Testing the Limits of Precision Pulsar Timing for Gravitational Wave Detection

Abstract

The NANOGrav collaboration and other pulsar timing arrays (PTAs) aim to use pulsar timing to detect low-frequency (nanohertz) gravitational waves. To do so, they have amassed sets of observations of millisecond pulsars spanning many years. Understanding the various processes that effect the time-of-arrival measurements made using these pulsar observations is extremely important for the goal of gravitational wave detection. Conversely, the pulsar observations are an extraordinarily rich source of information about pulsars and their astrophysical environments, including the interstellar medium along the line of sight to each pulsar, as well as gravitational waves. In this work, we investigate several such processes. Using the Gaia second data release, we measure the parallaxes and proper motions of several pulsars, allowing us to determine their distances and velocities within the Galaxy.
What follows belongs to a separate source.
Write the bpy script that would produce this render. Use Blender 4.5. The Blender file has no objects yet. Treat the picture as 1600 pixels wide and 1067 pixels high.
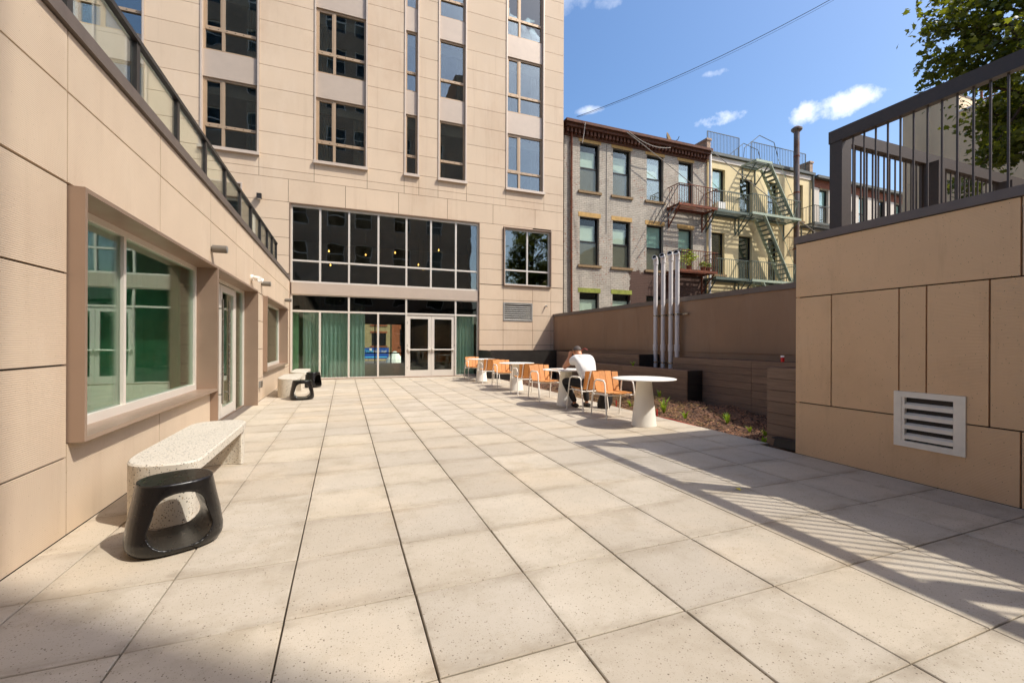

We determine the form of the pulsar timing signals which would result from hyperbolic gravitational encounters between pulsars and interstellar objects, or from asteroid belts in binary pulsar systems, and outline methods for searching for signals of these forms. We examine in detail the effect of pulse shape changes on time-of-arrival measurements and develop methods for mitigating this effect. Finally, we describe observations of an recent, unexpectedly large pulse shape change affecting a PTA pulsar, and speculate as to its origins and consequences for pulsar timing.